Eye-popping art freezes time
Thursday, May 18, 2006 | 7:32 a.m.
Meet Mr. and Mrs. Middle America. Don't be alarmed by their eyeballs crawling from their sockets. Time has stopped momentarily. Blathering and chaos are unleashed.
"Crazy stuff happens," surmises Las Vegas artist Yo Fukui, in discussing his piece, "If Time Stopped .0003 Seconds," in which two glossy ceramic busts of a 1950s all-American couple have entered some insane, otherworldly dimension. Their ejecting eyeballs are represented by heads of tiny human bodies.
The man, in a green suit and black tie, holds a cigarette with a wilting, untapped ash and looks as if he has stopped mid-word. The woman, clad in a muted pink dress, is replete with a smoking volcano atop her tightly styled, yellow hair.
Fukui, who normally tells eight or nine stories within one schizophrenic sculpture, has gone from storytelling "like a movie director" to capturing one metaphysical moment.

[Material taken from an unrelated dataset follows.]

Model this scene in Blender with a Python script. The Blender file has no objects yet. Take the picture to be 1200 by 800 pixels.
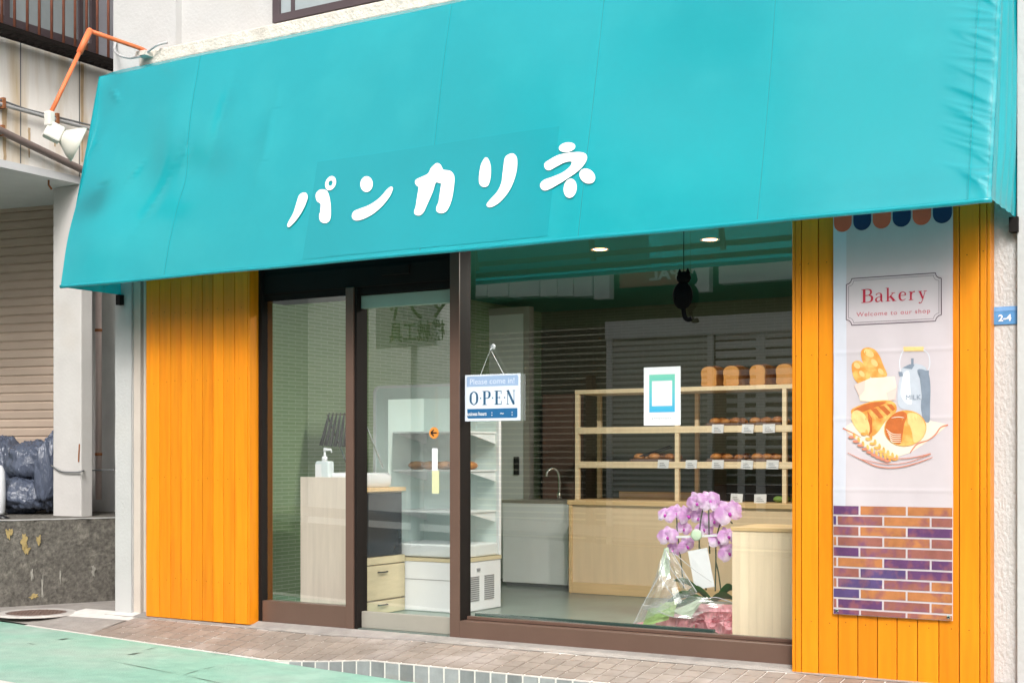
import bpy, bmesh, math, random
from mathutils import Vector, Matrix, noise as mn
random.seed(7)
C = bpy.context.scene.collection
R = math.radians
# ------------------------------------------------------------------ camera, sky, sun, exposure
F, CU, HV, CD, CH, TH = 1600.0, 600.0, 535.0, 6.98, 1.1, R(31.2)
cd = bpy.data.cameras.new('camera'); cam = bpy.data.objects.new('camera', cd); C.objects.link(cam)
cam.location = (0, -CD, CH); cam.rotation_euler = (R(90), 0, TH)
cd.sensor_width = 36; cd.lens = 48.0; cd.shift_y = 0.1125; cd.clip_start = .05; cd.clip_end = 3000
bpy.context.scene.camera = cam
sc = bpy.context.scene
w = bpy.data.worlds.new('World'); sc.world = w; w.use_nodes = True
nt = w.node_tree; nt.nodes.clear()
SUN_EL, SUN_AZ = 38, 150      # azimuth measured clockwise from +Y
sky = nt.nodes.new('ShaderNodeTexSky'); sky.sky_type = 'NISHITA'; sky.sun_disc = False
sky.sun_elevation = R(SUN_EL); sky.sun_rotation = R(SUN_AZ); sky.dust_density = 6; sky.air_density = 1.0; sky.ozone_density = 1
hs = nt.nodes.new('ShaderNodeHueSaturation'); hs.inputs['Saturation'].default_value = .22
bg = nt.nodes.new('ShaderNodeBackground'); bg.inputs[1].default_value = .14
ow = nt.nodes.new('ShaderNodeOutputWorld')
nt.links.new(sky.outputs[0], hs.inputs['Color']); nt.links.new(hs.outputs[0], bg.inputs[0]); nt.links.new(bg.outputs[0], ow.inputs[0])
sl = bpy.data.lights.new('sun', 'SUN'); sl.energy = .95; sl.angle = R(14); sl.color = (1, .965, .92)
so = bpy.data.objects.new('sun', sl); C.objects.link(so)
a = R(SUN_AZ); sd = Vector((math.sin(a)*math.cos(R(SUN_EL)), math.cos(a)*math.cos(R(SUN_EL)), math.sin(R(SUN_EL))))
so.rotation_euler = sd.to_track_quat('Z', 'Y').to_euler(); so.location = (0, -4, 9)
sc.view_settings.view_transform = 'Standard'; sc.view_settings.look = 'None'
sc.view_settings.exposure = .78; sc.view_settings.gamma = 1; sc.view_settings.use_curve_mapping = False
sc.cycles.transparent_max_bounces = 24; sc.cycles.max_bounces = 10; sc.cycles.diffuse_bounces = 5

# ------------------------------------------------------------------ measuring helpers
ST, CT = math.sin(TH), math.cos(TH)
def P(u, v, Y):
    xc = (u-CU)/F; d = (CD+Y)/(CT+xc*ST)
    return Vector((d*(-ST+xc*CT), Y, CH+(HV-v)/F*d))
def PX(u, Y): return P(u, 0, Y).x
def PZ(u, v, Y): return P(u, v, Y).z
def PS(u, v, X):
    xc = (u-CU)/F; d = X/(-ST+xc*CT)
    return Vector((X, d*(CT+xc*ST)-CD, CH+(HV-v)/F*d))
def PG(u, v, Z):
    xc = (u-CU)/F; d = (CH-Z)*F/(v-HV)
    return Vector((d*(-ST+xc*CT), d*(CT+xc*ST)-CD, Z))
GY = .095                                     # plane of the shop glass
def RM(u, v, Yo):                              # a thing seen mirrored in the shop glass, at its real place
    p = P(u, v, 2*GY+Yo); return Vector((p.x, -Yo, p.z))

# ------------------------------------------------------------------ materials
def mk(name, col, rough=.5, var=.08, scale=6, bump=0, bscale=60, tint=0, stretch=(1,1,1), metal=0, spec=.4, emit=None, coat=0, transl=0, col2=None, c2scale=3, c2lo=.5, c2hi=.65, bstretch=None, bdist=.01):
    m = bpy.data.materials.new(name); m.use_nodes = True
    n = m.node_tree.nodes; l = m.node_tree.links; b = n['Principled BSDF']
    b.inputs['Roughness'].default_value = rough; b.inputs['Metallic'].default_value = metal
    b.inputs['Specular IOR Level'].default_value = spec; b.inputs['Coat Weight'].default_value = coat; b.inputs['Coat Roughness'].default_value = .2
    tc = n.new('ShaderNodeTexCoord'); mp = n.new('ShaderNodeMapping'); mp.inputs['Scale'].default_value = stretch
    l.new(tc.outputs['Object'], mp.inputs[0])
    nz = n.new('ShaderNodeTexNoise'); nz.inputs['Scale'].default_value = scale; nz.inputs['Detail'].default_value = 6; nz.inputs['Roughness'].default_value = .6
    l.new(mp.outputs[0], nz.inputs['Vector'])
    mr = n.new('ShaderNodeMapRange'); mr.inputs[1].default_value = .3; mr.inputs[2].default_value = .7; mr.inputs[3].default_value = 1-var; mr.inputs[4].default_value = 1+var
    l.new(nz.outputs[0], mr.inputs[0]); fac = mr.outputs[0]
    if tint:
        at = n.new('ShaderNodeAttribute'); at.attribute_name = 'tint'
        m2 = n.new('ShaderNodeMapRange'); m2.inputs[3].default_value = 1-tint; m2.inputs[4].default_value = 1+tint
        l.new(at.outputs['Fac'], m2.inputs[0])
        mu = n.new('ShaderNodeMath'); mu.operation = 'MULTIPLY'; l.new(fac, mu.inputs[0]); l.new(m2.outputs[0], mu.inputs[1]); fac = mu.outputs[0]
    rgb = n.new('ShaderNodeRGB'); rgb.outputs[0].default_value = (*col, 1); cs = rgb.outputs[0]
    if col2:
        n2 = n.new('ShaderNodeTexNoise'); n2.inputs['Scale'].default_value = c2scale; n2.inputs['Detail'].default_value = 8
        l.new(mp.outputs[0], n2.inputs['Vector'])
        r2 = n.new('ShaderNodeMapRange'); r2.inputs[1].default_value = c2lo; r2.inputs[2].default_value = c2hi; l.new(n2.outputs[0], r2.inputs[0])
        mx = n.new('ShaderNodeMix'); mx.data_type = 'RGBA'; l.new(r2.outputs[0], mx.inputs[0]); l.new(cs, mx.inputs[6]); mx.inputs[7].default_value = (*col2, 1); cs = mx.outputs[2]
    vs = n.new('ShaderNodeVectorMath'); vs.operation = 'SCALE'; l.new(cs, vs.inputs[0]); l.new(fac, vs.inputs['Scale'])
    l.new(vs.outputs[0], b.inputs['Base Color'])
    if bump:
        nb = n.new('ShaderNodeTexNoise'); nb.inputs['Scale'].default_value = bscale; nb.inputs['Detail'].default_value = 5
        if bstretch:
            mb = n.new('ShaderNodeMapping'); mb.inputs['Scale'].default_value = bstretch; l.new(tc.outputs['Object'], mb.inputs[0]); l.new(mb.outputs[0], nb.inputs['Vector'])
        else: l.new(tc.outputs['Object'], nb.inputs['Vector'])
        bu = n.new('ShaderNodeBump'); bu.inputs['Strength'].default_value = bump; bu.inputs['Distance'].default_value = bdist
        l.new(nb.outputs[0], bu.inputs['Height']); l.new(bu.outputs[0], b.inputs['Normal'])
    if emit:
        b.inputs['Emission Color'].default_value = (*col, 1); b.inputs['Emission Strength'].default_value = emit
    if transl:
        t = n.new('ShaderNodeBsdfTranslucent'); l.new(vs.outputs[0], t.inputs[0])
        ms = n.new('ShaderNodeMixShader'); ms.inputs[0].default_value = transl
        l.new(b.outputs[0], ms.inputs[1]); l.new(t.outputs[0], ms.inputs[2]); l.new(ms.outputs[0], n['Material Output'].inputs[0])
    return m
def glass(name, tintc=(.93,.97,.95), k=2.0, rough=0.0, haze=0):
    m = bpy.data.materials.new(name); m.use_nodes = True; n = m.node_tree.nodes; l = m.node_tree.links; n.remove(n['Principled BSDF'])
    t = n.new('ShaderNodeBsdfTransparent'); t.inputs[0].default_value = (*tintc, 1)
    g = n.new('ShaderNodeBsdfGlossy'); g.inputs['Roughness'].default_value = rough; g.inputs[0].default_value = (.95, 1, .97, 1)
    f = n.new('ShaderNodeLayerWeight'); f.inputs[0].default_value = .5              # Schlick: same from both sides of a thin sheet
    pw = n.new('ShaderNodeMath'); pw.operation = 'POWER'; pw.inputs[1].default_value = 5; l.new(f.outputs['Facing'], pw.inputs[0])
    mu = n.new('ShaderNodeMath'); mu.operation = 'MULTIPLY_ADD'; mu.inputs[1].default_value = .96; mu.inputs[2].default_value = .04*k; mu.use_clamp = True; l.new(pw.outputs[0], mu.inputs[0])
    ms = n.new('ShaderNodeMixShader'); l.new(mu.outputs[0], ms.inputs[0]); l.new(t.outputs[0], ms.inputs[1]); l.new(g.outputs[0], ms.inputs[2])
    out = ms.outputs[0]
    if haze:
        d = n.new('ShaderNodeBsdfDiffuse'); d.inputs[0].default_value = (.85, .87, .88, 1)
        m3 = n.new('ShaderNodeMixShader'); m3.inputs[0].default_value = haze; l.new(out, m3.inputs[1]); l.new(d.outputs[0], m3.inputs[2]); out = m3.outputs[0]
    l.new(out, n['Material Output'].inputs[0]); return m
def brickmat(name, c1, c2, mortar, bw, bh, ms, axes, rough=.3, off=.5, bump=.3):
    m = bpy.data.materials.new(name); m.use_nodes = True; n = m.node_tree.nodes; l = m.node_tree.links; b = n['Principled BSDF']
    tc = n.new('ShaderNodeTexCoord'); sp = n.new('ShaderNodeSeparateXYZ'); cb = n.new('ShaderNodeCombineXYZ')
    l.new(tc.outputs['Object'], sp.inputs[0]); l.new(sp.outputs[axes[0]], cb.inputs[0]); l.new(sp.outputs[axes[1]], cb.inputs[1])
    t = n.new('ShaderNodeTexBrick'); t.offset = off; l.new(cb.outputs[0], t.inputs['Vector'])
    t.inputs['Color1'].default_value = (*c1, 1); t.inputs['Color2'].default_value = (*c2, 1); t.inputs['Mortar'].default_value = (*mortar, 1)
    t.inputs['Scale'].default_value = 1; t.inputs['Brick Width'].default_value = bw; t.inputs['Row Height'].default_value = bh; t.inputs['Mortar Size'].default_value = ms
    l.new(t.outputs['Color'], b.inputs['Base Color']); b.inputs['Roughness'].default_value = rough
    bu = n.new('ShaderNodeBump'); bu.inputs['Strength'].default_value = bump; bu.inputs['Distance'].default_value = .003; bu.invert = True
    l.new(t.outputs['Fac'], bu.inputs['Height']); l.new(bu.outputs[0], b.inputs['Normal']); return m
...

The work is featured in the Contemporary Arts Collective's three-man exhibit, "Those Were the 2000's," which brings together old friends Fukui, Miguel Rodriguez and Tom Binger for a heavy dose of sociopolitical commentary through fun pop art.
The exhibit is the last show by the collective in the Arts Factory Space, and ends May 27. The collective then moves down the street to Holsum Lofts .
The artists, all of whom studied at the Kansas City Institute of Art, will attend tonight's opening reception.
Rodriguez coordinated the humorous and provocative exhibit, in which some of his work is relatively mild. Not so, however, is his very literal "It's a Skinny Bitch Buffet." The ceramic features the naked torso of a slender, slightly emaciated woman with large fake breasts, a collagen-injected upper lip and blond wig. Her body is orange and glistens in sparkles, and is mounted on a purple stand that features a dark-haired child crying over the impending loss of innocence.
The piece, Rodriguez says, is an archetypal image of today's woman - particularly in Las Vegas.
Society, he says, has "basically created a woman that looks like a comic book character" and young boys no longer distinguish between Lara Croft and a real woman.
"I learned what an attractive woman was growing up in a small town," he says, adding that Las Vegas nightclub advertisements have become "so grotesque, odd and sad."
Contrasting Rodriguez's self-described social mission is Fukui, who says he's merely creating dream-like sequences with no preaching.
"I don't want to talk about racism. I'm neutral," he says. Still, he has sculptures of Japanese characters topped with political themes - a Chinese man pops out of one woman's head, representing his military strength. He also uses white Americans and western iconography in "Let's Go to the Moon" - a cowgirl in a red, white and blue bikini atop a rocket.
Rodriguez says his ideas start out humorously, but become serious by the time the piece is complete. Binger's occasionally politically incorrect work has drawn laugh-out-loud responses.
Binger's "I've Got It," a ceramic and electric wall hanging of a 1950s everyman, has a clear light bulb clicking off and on above the man's head. His "Falling Off the Wagon" features two identical cartoon-like men lifting sudsy beers to their mouths while sharing a thought bubble of a covered wagon.
In another piece, two pistols wag under a sign that reads, "Your Gun Is for Fun."